Blonde's Eye View: Killing time

Angela Clarke discusses work deadlines and TV storylines
This week I've been working from home.
Many factors can justifiably drive you from the confinement of the office. Modern open plan layouts are full of distractions and the relative quiet of home can help you meet that vital deadline.
Or, your washing machine has exploded and you need to wait in for 12 hours to get it, and your mountain of laundry, fixed.
The best reason of all? It's a Friday and you don't want the boss to see you sneak off to the seaside at 2pm. Just be careful not to get sand in your Crackberry.
Sadly for me it's been the first one. An overload of work that I want, with no diversions, to complete on schedule and make it to the pub for 5pm.
Except when left to my own devices outside the work environment, without the beady eyes of my colleagues, the ticking clock, I am ineffectual.
Well, that's not true; my flat is beautifully clean. I'm behaving as if I'm back at school. I'd rather tidy my room than do my homework.
Once I've finished hoovering, dusting, and de-scaling the kettle (it's been needing doing for ages), then I deserve a break.

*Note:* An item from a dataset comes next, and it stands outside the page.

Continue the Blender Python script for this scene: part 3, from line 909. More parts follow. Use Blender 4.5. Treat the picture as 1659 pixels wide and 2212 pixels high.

Six hundred channels of utter rubbish still doesn't send me to my desk.
I can watch re-runs of Murder She Wrote all afternoon.
Did you ever notice they all have exactly the same plot?
Some 27 minutes in someone dies, Jessica's friend is falsely accused of the murder, Jessica sees something random that triggers her memory, she stages a trap with fake evidence, the killer confesses, case closed, they all laugh, credits roll.
The TV series ran for 12 years on that basis.
Then five o'clock arrives; my cleaner has nothing left to clean, I've outlined a screenplay for a new Murder She Wrote set in a glass tower block, I haven't done a shred of work. I'm dead. Credits roll.